Des moyens russes sous-estimés

Les observateurs se sont trompés à plus d'un titre. "On a mal évalué le soutien logistique à la Russie de certains pays comme la Corée du Nord, et l'impact des sanctions internationales a aussi été moins important que prévu pour l'instant", résume Frank Ledwidge. De quoi permettre à la Russie de ne pas manquer de munitions, par exemple. "Entre ce que les Russes produisent et ce qu'ils reçoivent, ils peuvent tenir encore plus de deux ans à ce rythme de combat", estime Huseyn Aliyev.

Au-delà des munitions, "l'un des aspects les plus surprenants a été la capacité russe à remplacer une grande partie des véhicules blindés et chars perdus au combat", assure Sim Tack. "Moscou a aussi réussi à les envoyer très rapidement sur la ligne de front, ce qui n'était pas évident du tout", ajoute Frank Ledwige. 

"Il y a probablement eu une mauvaise évaluation des stocks de l'ère soviétique. Surtout, on ne savait pas vraiment combien de ces véhicules pouvaient être rapidement opérationnels", estime Sim Tack. 

Moscou "a aussi pris l'ascendant sur l'Ukraine dans le recours aux drones", assure Huseyn Aliyev. Là encore, c'était l'inverse il y a environ un an. "L'État russe a pris le contrôle de la production de drone pour l'armée, alors que l'Ukraine dépend encore essentiellement de l'initiative privée dans ce domaine", souligne Huseyn Aliyev. 

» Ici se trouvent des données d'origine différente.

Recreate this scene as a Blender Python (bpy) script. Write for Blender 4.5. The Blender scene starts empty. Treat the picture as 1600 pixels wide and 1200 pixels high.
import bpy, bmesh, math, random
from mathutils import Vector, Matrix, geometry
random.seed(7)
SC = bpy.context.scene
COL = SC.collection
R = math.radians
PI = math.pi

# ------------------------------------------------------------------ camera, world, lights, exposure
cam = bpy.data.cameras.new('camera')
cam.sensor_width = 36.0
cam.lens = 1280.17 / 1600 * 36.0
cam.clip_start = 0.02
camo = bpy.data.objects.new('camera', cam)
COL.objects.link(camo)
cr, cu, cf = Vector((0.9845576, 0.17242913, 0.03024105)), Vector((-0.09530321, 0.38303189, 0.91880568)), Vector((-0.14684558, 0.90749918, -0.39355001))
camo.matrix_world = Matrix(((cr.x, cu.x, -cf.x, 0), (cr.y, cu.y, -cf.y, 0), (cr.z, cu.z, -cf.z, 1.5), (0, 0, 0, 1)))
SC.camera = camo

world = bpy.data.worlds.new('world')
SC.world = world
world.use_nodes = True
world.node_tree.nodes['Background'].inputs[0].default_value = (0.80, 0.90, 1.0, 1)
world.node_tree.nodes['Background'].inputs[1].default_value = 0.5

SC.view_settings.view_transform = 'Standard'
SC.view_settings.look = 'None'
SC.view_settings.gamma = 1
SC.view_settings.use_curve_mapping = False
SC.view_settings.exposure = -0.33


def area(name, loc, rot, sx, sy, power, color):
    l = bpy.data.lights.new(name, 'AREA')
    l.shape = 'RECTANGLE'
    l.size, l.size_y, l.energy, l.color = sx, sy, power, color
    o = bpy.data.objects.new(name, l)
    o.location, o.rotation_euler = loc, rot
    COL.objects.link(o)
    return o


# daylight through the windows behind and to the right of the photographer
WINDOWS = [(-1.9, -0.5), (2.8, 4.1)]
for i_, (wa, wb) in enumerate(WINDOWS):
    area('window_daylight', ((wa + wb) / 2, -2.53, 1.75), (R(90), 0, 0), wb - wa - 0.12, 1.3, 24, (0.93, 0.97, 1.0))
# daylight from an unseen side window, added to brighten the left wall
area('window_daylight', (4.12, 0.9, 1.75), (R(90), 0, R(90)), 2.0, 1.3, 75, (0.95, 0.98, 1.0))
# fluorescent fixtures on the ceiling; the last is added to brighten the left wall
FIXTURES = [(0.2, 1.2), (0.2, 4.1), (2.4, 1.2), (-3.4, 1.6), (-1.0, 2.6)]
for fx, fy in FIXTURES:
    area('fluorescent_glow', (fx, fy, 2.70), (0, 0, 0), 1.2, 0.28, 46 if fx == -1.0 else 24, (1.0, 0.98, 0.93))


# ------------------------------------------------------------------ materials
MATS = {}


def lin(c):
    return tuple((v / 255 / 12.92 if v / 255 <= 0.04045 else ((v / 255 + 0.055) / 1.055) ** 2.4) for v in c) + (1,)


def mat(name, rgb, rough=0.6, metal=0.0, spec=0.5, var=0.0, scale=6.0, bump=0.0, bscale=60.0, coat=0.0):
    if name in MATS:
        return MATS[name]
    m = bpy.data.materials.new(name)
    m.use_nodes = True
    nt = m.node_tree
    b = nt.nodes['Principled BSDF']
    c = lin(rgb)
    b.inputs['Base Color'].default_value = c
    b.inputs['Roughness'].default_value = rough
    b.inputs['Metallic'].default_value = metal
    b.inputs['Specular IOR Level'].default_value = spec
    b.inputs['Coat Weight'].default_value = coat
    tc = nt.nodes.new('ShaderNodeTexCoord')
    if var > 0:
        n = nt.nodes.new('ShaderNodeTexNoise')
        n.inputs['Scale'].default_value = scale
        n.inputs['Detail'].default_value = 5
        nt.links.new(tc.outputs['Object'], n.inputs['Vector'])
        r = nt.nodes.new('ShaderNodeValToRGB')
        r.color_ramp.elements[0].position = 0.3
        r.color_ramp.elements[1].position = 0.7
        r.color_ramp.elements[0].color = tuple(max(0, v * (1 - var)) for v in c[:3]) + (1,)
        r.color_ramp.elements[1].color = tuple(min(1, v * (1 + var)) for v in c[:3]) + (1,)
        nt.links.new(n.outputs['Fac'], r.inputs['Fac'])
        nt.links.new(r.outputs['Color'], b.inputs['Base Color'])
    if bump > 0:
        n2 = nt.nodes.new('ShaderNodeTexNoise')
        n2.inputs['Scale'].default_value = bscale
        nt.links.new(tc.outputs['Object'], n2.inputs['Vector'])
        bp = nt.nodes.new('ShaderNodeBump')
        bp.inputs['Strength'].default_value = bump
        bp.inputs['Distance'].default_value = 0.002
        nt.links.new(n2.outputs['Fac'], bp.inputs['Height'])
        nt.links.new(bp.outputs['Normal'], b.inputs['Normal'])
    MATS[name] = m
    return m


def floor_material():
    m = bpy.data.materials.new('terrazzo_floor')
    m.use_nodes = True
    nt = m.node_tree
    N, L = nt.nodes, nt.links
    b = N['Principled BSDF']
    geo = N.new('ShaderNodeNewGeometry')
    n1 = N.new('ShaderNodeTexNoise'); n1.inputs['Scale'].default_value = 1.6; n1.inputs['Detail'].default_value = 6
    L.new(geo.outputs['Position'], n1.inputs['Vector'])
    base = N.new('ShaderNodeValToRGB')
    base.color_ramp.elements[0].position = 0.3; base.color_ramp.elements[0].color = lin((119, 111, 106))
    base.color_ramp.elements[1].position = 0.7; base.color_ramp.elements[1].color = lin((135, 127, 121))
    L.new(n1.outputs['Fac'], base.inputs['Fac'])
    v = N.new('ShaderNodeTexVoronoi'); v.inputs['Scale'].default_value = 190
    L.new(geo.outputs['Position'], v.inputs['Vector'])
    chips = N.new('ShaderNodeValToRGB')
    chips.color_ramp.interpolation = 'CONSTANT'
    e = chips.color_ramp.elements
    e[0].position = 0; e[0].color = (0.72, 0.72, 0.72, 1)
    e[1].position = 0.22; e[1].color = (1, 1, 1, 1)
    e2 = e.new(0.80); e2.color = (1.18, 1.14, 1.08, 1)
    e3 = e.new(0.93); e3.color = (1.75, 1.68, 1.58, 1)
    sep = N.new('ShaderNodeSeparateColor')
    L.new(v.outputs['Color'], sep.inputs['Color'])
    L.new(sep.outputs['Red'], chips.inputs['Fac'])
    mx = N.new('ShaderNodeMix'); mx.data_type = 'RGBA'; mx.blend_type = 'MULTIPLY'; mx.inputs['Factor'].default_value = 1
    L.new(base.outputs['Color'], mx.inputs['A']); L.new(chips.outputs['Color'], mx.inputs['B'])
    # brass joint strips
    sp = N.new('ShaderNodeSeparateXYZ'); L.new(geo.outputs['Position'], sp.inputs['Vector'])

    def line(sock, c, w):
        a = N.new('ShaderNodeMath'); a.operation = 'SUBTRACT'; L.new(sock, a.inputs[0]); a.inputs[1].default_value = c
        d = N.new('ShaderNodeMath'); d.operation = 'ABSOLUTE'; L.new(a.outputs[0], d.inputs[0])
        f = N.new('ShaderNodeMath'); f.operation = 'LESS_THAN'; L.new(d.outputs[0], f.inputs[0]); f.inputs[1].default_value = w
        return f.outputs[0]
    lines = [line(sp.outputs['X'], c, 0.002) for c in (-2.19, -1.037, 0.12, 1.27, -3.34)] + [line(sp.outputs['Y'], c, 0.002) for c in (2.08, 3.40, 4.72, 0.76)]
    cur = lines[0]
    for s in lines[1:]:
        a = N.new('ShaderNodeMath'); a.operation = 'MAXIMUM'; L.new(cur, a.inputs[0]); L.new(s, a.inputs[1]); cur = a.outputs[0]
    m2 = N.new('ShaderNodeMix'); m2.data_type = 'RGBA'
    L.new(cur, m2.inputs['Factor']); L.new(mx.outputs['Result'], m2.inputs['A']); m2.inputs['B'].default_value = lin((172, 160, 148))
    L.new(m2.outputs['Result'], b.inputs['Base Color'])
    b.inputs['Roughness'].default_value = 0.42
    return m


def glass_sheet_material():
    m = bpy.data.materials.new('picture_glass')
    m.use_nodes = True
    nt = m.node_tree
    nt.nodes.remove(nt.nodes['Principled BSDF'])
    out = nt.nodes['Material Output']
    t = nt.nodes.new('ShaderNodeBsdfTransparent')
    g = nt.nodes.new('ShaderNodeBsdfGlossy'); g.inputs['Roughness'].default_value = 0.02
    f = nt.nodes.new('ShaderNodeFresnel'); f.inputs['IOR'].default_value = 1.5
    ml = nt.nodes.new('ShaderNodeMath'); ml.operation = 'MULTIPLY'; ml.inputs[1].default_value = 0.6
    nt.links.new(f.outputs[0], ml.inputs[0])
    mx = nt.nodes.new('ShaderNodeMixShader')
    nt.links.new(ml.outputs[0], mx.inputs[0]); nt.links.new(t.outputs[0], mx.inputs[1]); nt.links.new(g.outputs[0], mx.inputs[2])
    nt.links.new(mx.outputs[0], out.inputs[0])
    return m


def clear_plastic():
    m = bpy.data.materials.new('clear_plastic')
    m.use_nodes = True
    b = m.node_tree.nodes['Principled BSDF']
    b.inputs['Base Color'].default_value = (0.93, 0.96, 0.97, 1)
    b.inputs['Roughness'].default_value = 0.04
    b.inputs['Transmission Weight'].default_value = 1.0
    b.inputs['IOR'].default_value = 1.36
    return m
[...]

Une erreur d'appréciation de la capacité russe à rebondir qui a contribué au fait que l'Ukraine se retrouve aujourd'hui à la traîne dans la construction de ses lignes de défenses, d'après les experts interrogés par France 24. Reste à savoir maintenant si les observateurs ne tombent pas dans le travers inverse en surestimant la capacité russe à mener une offensive d'ampleur.